Ahh. Okay. I understand the comment now. The many different selective “logic” arguments for Trump gets confusing.
That particular voice of the people is under gag orders from court(s) I believe.
Because if you get caught, you will get sent to prison. By the "justice" system.
I think that the people who are most successful in life (by shallow capitalistic measurements) are basically sociopaths. In fact, I assume that many powerful people raise their children to be like wolves among sheep. This gives them a big advantage. To them, only suckers follow rules.
It's The Prisoner's Dilemma. The "defectors" run rampant because the "cooperators" do what they are supposed to do. If we all acted like Trump then society would collapse in a few days.
By the way it's unlikely that Trump is any happier than you. He has more stuff but it's obvious he's miserable with an insatiable need to win and cheat and steal. He must know at some level that he's never earned anything, never had a real friend, never had a non-transactional relationship with anyone. It must suck for him, and certainly sucks for all of us who have to hear about him constantly.
I think you’re making the case for why the rule of law matters. Why there needs to be “Justice” in the legal system. So people have a direction to point and internal sense of moral duty.
Trump is showing us a mirror of how far the country has drifted from that. IMO we are literally trolling the US culture and government with Trump. It’s a dangerous “game” the rage of Trumpers are “playing”.
You might be interested in Bruce Schneier's book, Liars and Outliers. The author is a noted computer security researcher, and the book deals with the role of trust in society.
Exactly. The rule of law matters. The longer Trump gets on the less people believe in a just world.
I find this statement pretty disgusting. Hey, what's $464M between friends?
Trump inevitably betrays friends like the scorpion and the frog in the river.
Dude dodged an expensive bullet
I agree he'd likely lose the money, if nothing else due to Trump's inability to control himself around these court cases.
I think what's unsettling is that there was some level of influence he thought he could gain by putting $464M at risk, and either that's an insignificant amount of money to him or the influence he expects to wield as a result is huge, or both.
Yep. This makes Hankey an insurrectionist and traitor to the US IMO.

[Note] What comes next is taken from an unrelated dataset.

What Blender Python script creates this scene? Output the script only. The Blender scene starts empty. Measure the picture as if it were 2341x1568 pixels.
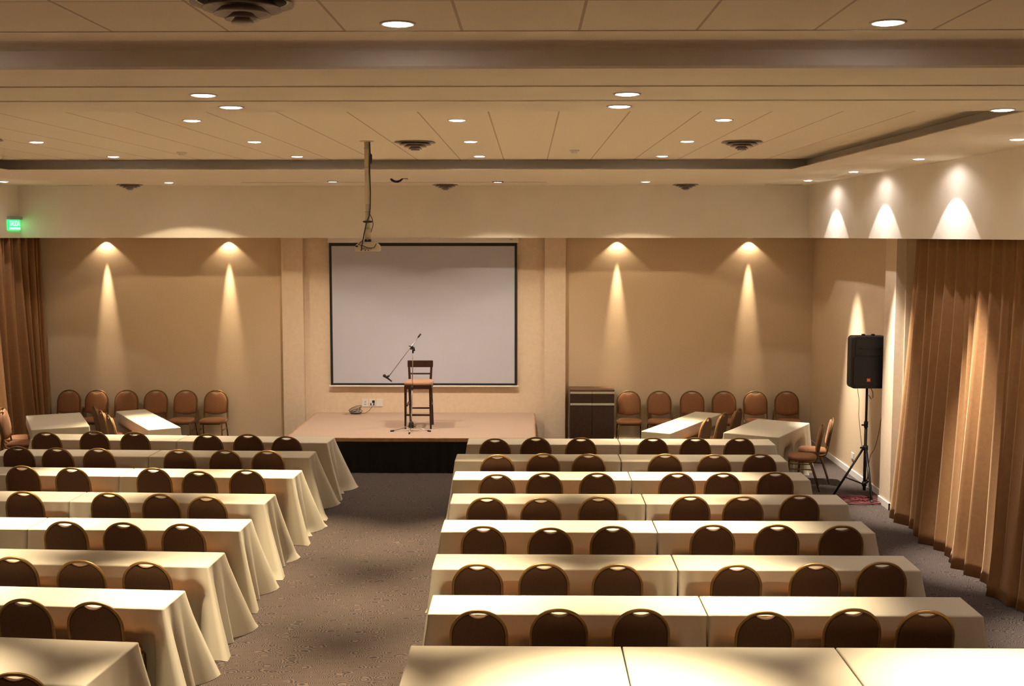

All the contortions of the whole Trump saga have pretty much convinced me there are major components that the public is just not privy to. It’s nonsensical to me that with the amount of evidence of Trump having been compromised in so many ways, AND attempted to overturn an election via violence… the insane amount of PR and legal noise needed to blot out fact after fact after fact…
I think the best I can hope for is one of these two scenarios happening:
In the end though I personally stopped believing any narrative the media offers. I’m down to hoping that some 3 letter agencies are actually steering this ship and that they are both on this side of the globe and still have US-based intentions. That’s where I can still find some sense of hope, because nothing makes sense anymore.
You can actually run for President from jail (people have done so before). There’s nothing that says that you can’t, after all.
…and if my grandma had wheels she would have been a bike.
(Acknowledging this might be pressing Tildes etiquette, but I hope it brings a chuckle to someone.)
Yes. There are lots of technicalities in law that make it possible for lots of things to happen. Bankruptcy increasing one’s debt, legal fines being the best monetary decision, etc. I guess I’m just optimistic enough to think that maybe 1/2 the country wouldn’t elect a man in jail… but at this point, who knows. It seems people still treat elections like WWE.